> **YOUR TASK**
Each line below must be set down exactly; omit any image you find.

start SUPPLIED MATERIAL

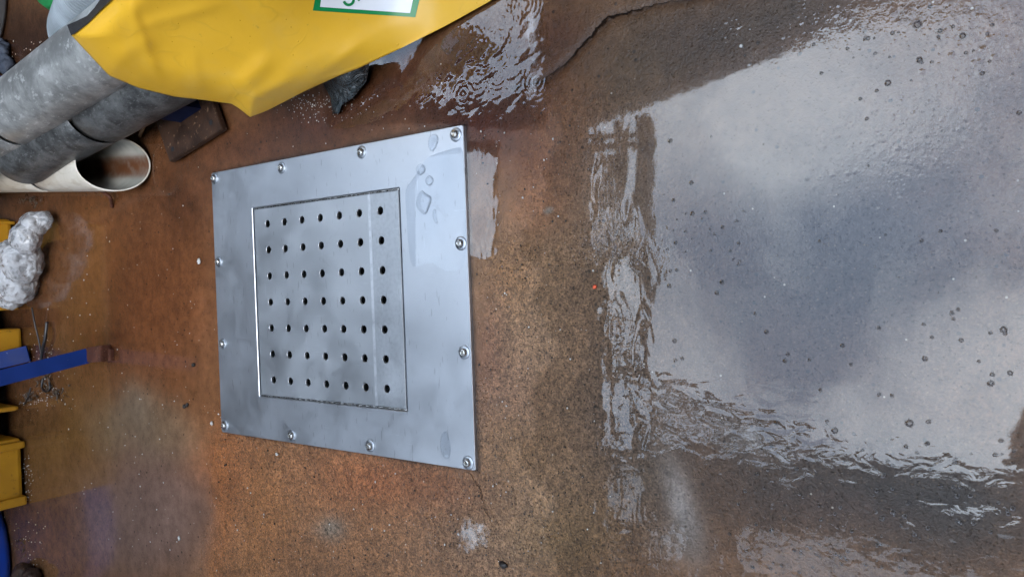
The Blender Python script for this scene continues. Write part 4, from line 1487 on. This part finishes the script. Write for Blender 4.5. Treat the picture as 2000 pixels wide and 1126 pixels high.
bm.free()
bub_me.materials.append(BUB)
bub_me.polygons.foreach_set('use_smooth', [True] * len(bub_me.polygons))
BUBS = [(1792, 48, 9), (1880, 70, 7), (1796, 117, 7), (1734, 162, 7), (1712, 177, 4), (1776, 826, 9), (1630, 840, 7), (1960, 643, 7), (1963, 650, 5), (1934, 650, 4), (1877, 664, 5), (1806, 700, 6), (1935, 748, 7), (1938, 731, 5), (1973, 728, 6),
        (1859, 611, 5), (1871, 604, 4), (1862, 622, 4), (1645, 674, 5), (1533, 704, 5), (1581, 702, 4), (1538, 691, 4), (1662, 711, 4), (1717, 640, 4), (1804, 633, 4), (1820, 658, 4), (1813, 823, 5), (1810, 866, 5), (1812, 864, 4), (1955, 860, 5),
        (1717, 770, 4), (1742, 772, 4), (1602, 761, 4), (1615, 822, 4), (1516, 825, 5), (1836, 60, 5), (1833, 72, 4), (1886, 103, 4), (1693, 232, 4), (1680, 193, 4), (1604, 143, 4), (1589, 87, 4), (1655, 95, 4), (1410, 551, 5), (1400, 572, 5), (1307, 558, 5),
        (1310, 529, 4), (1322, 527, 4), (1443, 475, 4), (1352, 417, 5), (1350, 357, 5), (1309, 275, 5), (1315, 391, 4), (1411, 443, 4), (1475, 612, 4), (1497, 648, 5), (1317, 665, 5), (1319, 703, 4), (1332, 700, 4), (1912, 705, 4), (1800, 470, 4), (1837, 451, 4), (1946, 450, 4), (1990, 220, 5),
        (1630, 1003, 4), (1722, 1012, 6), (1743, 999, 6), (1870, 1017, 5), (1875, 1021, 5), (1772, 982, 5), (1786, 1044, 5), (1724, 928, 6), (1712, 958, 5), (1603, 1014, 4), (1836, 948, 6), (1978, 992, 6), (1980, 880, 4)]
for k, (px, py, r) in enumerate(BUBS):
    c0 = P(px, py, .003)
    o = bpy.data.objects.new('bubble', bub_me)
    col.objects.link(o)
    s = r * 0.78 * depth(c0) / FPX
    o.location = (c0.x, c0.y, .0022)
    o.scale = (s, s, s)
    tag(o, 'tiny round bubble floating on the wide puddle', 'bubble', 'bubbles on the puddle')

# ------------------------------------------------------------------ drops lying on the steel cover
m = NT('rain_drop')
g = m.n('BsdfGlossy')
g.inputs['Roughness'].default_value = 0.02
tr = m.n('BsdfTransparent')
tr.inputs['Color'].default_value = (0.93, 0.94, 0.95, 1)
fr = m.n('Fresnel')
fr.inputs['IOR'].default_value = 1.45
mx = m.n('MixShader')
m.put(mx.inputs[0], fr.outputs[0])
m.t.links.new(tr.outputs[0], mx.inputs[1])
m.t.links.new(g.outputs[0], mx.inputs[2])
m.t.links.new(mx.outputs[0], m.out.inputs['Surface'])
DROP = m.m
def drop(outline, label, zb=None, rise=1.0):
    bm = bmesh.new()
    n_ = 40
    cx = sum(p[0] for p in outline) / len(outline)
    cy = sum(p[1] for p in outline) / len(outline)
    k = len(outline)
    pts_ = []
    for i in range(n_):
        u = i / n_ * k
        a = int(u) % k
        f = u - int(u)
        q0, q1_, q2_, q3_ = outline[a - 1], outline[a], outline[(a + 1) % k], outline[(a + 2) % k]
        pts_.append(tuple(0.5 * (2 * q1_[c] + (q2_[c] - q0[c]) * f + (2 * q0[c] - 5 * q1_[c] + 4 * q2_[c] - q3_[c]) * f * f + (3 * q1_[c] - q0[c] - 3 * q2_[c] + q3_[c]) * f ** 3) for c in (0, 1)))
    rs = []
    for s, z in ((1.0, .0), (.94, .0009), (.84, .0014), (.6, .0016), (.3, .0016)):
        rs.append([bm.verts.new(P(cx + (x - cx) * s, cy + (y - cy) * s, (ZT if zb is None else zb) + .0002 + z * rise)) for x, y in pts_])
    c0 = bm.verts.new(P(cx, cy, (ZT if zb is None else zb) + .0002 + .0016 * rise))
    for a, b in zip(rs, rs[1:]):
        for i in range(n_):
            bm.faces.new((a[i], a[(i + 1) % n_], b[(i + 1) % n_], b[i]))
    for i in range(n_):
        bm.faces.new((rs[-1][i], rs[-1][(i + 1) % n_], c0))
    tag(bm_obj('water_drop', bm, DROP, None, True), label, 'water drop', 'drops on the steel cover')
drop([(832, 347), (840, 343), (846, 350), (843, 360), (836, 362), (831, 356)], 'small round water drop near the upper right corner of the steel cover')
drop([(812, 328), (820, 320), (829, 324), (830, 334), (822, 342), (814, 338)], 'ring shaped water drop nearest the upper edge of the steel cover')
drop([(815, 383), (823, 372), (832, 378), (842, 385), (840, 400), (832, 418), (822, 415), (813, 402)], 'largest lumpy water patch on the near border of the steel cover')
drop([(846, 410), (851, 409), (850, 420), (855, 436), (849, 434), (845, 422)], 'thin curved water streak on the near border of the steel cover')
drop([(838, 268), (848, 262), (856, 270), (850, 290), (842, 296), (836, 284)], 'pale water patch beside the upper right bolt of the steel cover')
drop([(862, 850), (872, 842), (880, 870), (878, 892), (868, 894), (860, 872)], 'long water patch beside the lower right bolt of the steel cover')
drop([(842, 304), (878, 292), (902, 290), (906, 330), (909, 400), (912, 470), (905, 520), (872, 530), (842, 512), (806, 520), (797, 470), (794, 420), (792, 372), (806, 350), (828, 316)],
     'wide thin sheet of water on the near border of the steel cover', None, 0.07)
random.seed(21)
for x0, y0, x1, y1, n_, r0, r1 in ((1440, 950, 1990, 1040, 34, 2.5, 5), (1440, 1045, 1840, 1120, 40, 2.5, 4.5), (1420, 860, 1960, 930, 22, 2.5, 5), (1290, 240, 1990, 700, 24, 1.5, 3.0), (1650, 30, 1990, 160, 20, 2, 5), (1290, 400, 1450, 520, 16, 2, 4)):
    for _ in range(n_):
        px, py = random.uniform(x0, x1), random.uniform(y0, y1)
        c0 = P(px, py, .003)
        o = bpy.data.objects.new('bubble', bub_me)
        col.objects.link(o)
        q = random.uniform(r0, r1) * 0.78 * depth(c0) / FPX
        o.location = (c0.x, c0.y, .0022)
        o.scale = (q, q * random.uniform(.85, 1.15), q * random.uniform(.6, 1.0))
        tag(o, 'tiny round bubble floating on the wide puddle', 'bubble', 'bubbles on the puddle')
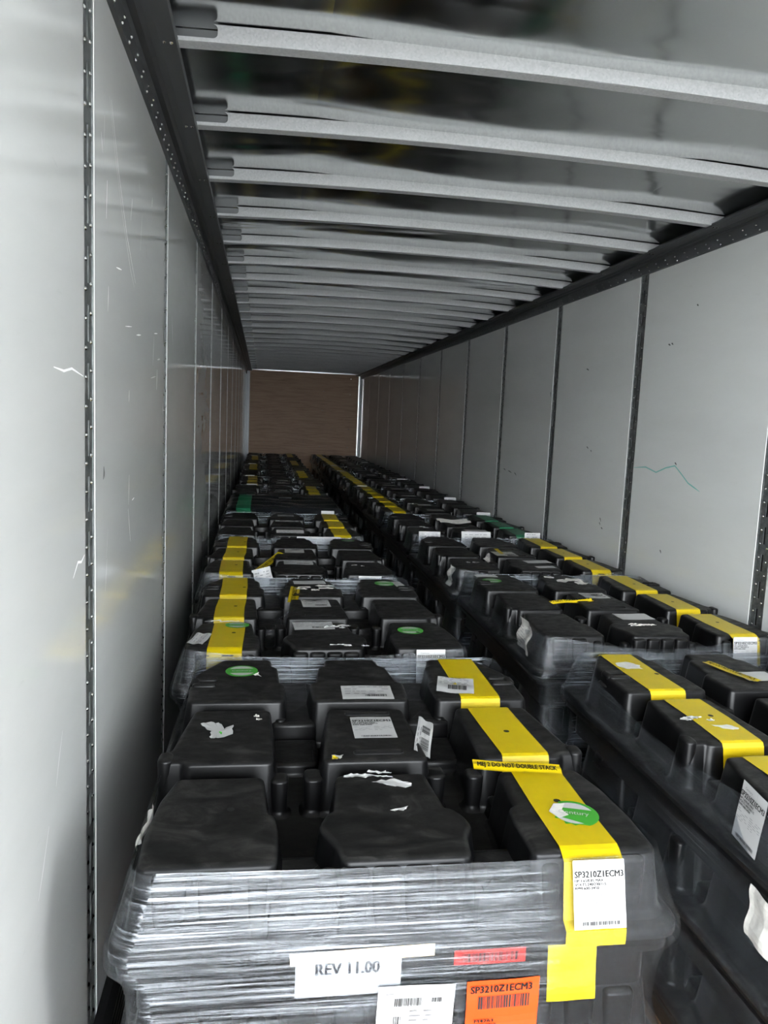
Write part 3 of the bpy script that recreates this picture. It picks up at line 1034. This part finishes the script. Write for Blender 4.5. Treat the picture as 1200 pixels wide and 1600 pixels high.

end SUPPLIED MATERIAL

> **EXERCISE ANSWER**
The Blender Python script for this scene continues. Write part 4, from line 1487 on. This part finishes the script. Write for Blender 4.5. Treat the picture as 2000 pixels wide and 1126 pixels high.
bm.free()
bub_me.materials.append(BUB)
bub_me.polygons.foreach_set('use_smooth', [True] * len(bub_me.polygons))
BUBS = [(1792, 48, 9), (1880, 70, 7), (1796, 117, 7), (1734, 162, 7), (1712, 177, 4), (1776, 826, 9), (1630, 840, 7), (1960, 643, 7), (1963, 650, 5), (1934, 650, 4), (1877, 664, 5), (1806, 700, 6), (1935, 748, 7), (1938, 731, 5), (1973, 728, 6),
        (1859, 611, 5), (1871, 604, 4), (1862, 622, 4), (1645, 674, 5), (1533, 704, 5), (1581, 702, 4), (1538, 691, 4), (1662, 711, 4), (1717, 640, 4), (1804, 633, 4), (1820, 658, 4), (1813, 823, 5), (1810, 866, 5), (1812, 864, 4), (1955, 860, 5),
        (1717, 770, 4), (1742, 772, 4), (1602, 761, 4), (1615, 822, 4), (1516, 825, 5), (1836, 60, 5), (1833, 72, 4), (1886, 103, 4), (1693, 232, 4), (1680, 193, 4), (1604, 143, 4), (1589, 87, 4), (1655, 95, 4), (1410, 551, 5), (1400, 572, 5), (1307, 558, 5),
        (1310, 529, 4), (1322, 527, 4), (1443, 475, 4), (1352, 417, 5), (1350, 357, 5), (1309, 275, 5), (1315, 391, 4), (1411, 443, 4), (1475, 612, 4), (1497, 648, 5), (1317, 665, 5), (1319, 703, 4), (1332, 700, 4), (1912, 705, 4), (1800, 470, 4), (1837, 451, 4), (1946, 450, 4), (1990, 220, 5),
        (1630, 1003, 4), (1722, 1012, 6), (1743, 999, 6), (1870, 1017, 5), (1875, 1021, 5), (1772, 982, 5), (1786, 1044, 5), (1724, 928, 6), (1712, 958, 5), (1603, 1014, 4), (1836, 948, 6), (1978, 992, 6), (1980, 880, 4)]
for k, (px, py, r) in enumerate(BUBS):
    c0 = P(px, py, .003)
    o = bpy.data.objects.new('bubble', bub_me)
    col.objects.link(o)
    s = r * 0.78 * depth(c0) / FPX
    o.location = (c0.x, c0.y, .0022)
    o.scale = (s, s, s)
    tag(o, 'tiny round bubble floating on the wide puddle', 'bubble', 'bubbles on the puddle')

# ------------------------------------------------------------------ drops lying on the steel cover
m = NT('rain_drop')
g = m.n('BsdfGlossy')
g.inputs['Roughness'].default_value = 0.02
tr = m.n('BsdfTransparent')
tr.inputs['Color'].default_value = (0.93, 0.94, 0.95, 1)
fr = m.n('Fresnel')
fr.inputs['IOR'].default_value = 1.45
mx = m.n('MixShader')
m.put(mx.inputs[0], fr.outputs[0])
m.t.links.new(tr.outputs[0], mx.inputs[1])
m.t.links.new(g.outputs[0], mx.inputs[2])
m.t.links.new(mx.outputs[0], m.out.inputs['Surface'])
DROP = m.m
def drop(outline, label, zb=None, rise=1.0):
    bm = bmesh.new()
    n_ = 40
    cx = sum(p[0] for p in outline) / len(outline)
    cy = sum(p[1] for p in outline) / len(outline)
    k = len(outline)
    pts_ = []
    for i in range(n_):
        u = i / n_ * k
        a = int(u) % k
        f = u - int(u)
        q0, q1_, q2_, q3_ = outline[a - 1], outline[a], outline[(a + 1) % k], outline[(a + 2) % k]
        pts_.append(tuple(0.5 * (2 * q1_[c] + (q2_[c] - q0[c]) * f + (2 * q0[c] - 5 * q1_[c] + 4 * q2_[c] - q3_[c]) * f * f + (3 * q1_[c] - q0[c] - 3 * q2_[c] + q3_[c]) * f ** 3) for c in (0, 1)))
    rs = []
    for s, z in ((1.0, .0), (.94, .0009), (.84, .0014), (.6, .0016), (.3, .0016)):
        rs.append([bm.verts.new(P(cx + (x - cx) * s, cy + (y - cy) * s, (ZT if zb is None else zb) + .0002 + z * rise)) for x, y in pts_])
    c0 = bm.verts.new(P(cx, cy, (ZT if zb is None else zb) + .0002 + .0016 * rise))
    for a, b in zip(rs, rs[1:]):
        for i in range(n_):
            bm.faces.new((a[i], a[(i + 1) % n_], b[(i + 1) % n_], b[i]))
    for i in range(n_):
        bm.faces.new((rs[-1][i], rs[-1][(i + 1) % n_], c0))
    tag(bm_obj('water_drop', bm, DROP, None, True), label, 'water drop', 'drops on the steel cover')
drop([(832, 347), (840, 343), (846, 350), (843, 360), (836, 362), (831, 356)], 'small round water drop near the upper right corner of the steel cover')
drop([(812, 328), (820, 320), (829, 324), (830, 334), (822, 342), (814, 338)], 'ring shaped water drop nearest the upper edge of the steel cover')
drop([(815, 383), (823, 372), (832, 378), (842, 385), (840, 400), (832, 418), (822, 415), (813, 402)], 'largest lumpy water patch on the near border of the steel cover')
drop([(846, 410), (851, 409), (850, 420), (855, 436), (849, 434), (845, 422)], 'thin curved water streak on the near border of the steel cover')
drop([(838, 268), (848, 262), (856, 270), (850, 290), (842, 296), (836, 284)], 'pale water patch beside the upper right bolt of the steel cover')
drop([(862, 850), (872, 842), (880, 870), (878, 892), (868, 894), (860, 872)], 'long water patch beside the lower right bolt of the steel cover')
drop([(842, 304), (878, 292), (902, 290), (906, 330), (909, 400), (912, 470), (905, 520), (872, 530), (842, 512), (806, 520), (797, 470), (794, 420), (792, 372), (806, 350), (828, 316)],
     'wide thin sheet of water on the near border of the steel cover', None, 0.07)
random.seed(21)
for x0, y0, x1, y1, n_, r0, r1 in ((1440, 950, 1990, 1040, 34, 2.5, 5), (1440, 1045, 1840, 1120, 40, 2.5, 4.5), (1420, 860, 1960, 930, 22, 2.5, 5), (1290, 240, 1990, 700, 24, 1.5, 3.0), (1650, 30, 1990, 160, 20, 2, 5), (1290, 400, 1450, 520, 16, 2, 4)):
    for _ in range(n_):
        px, py = random.uniform(x0, x1), random.uniform(y0, y1)
        c0 = P(px, py, .003)
        o = bpy.data.objects.new('bubble', bub_me)
        col.objects.link(o)
        q = random.uniform(r0, r1) * 0.78 * depth(c0) / FPX
        o.location = (c0.x, c0.y, .0022)
        o.scale = (q, q * random.uniform(.85, 1.15), q * random.uniform(.6, 1.0))
        tag(o, 'tiny round bubble floating on the wide puddle', 'bubble', 'bubbles on the puddle')
Write part 3 of the bpy script that recreates this picture. It picks up at line 1034. This part finishes the script. Write for Blender 4.5. Treat the picture as 1200 pixels wide and 1600 pixels high.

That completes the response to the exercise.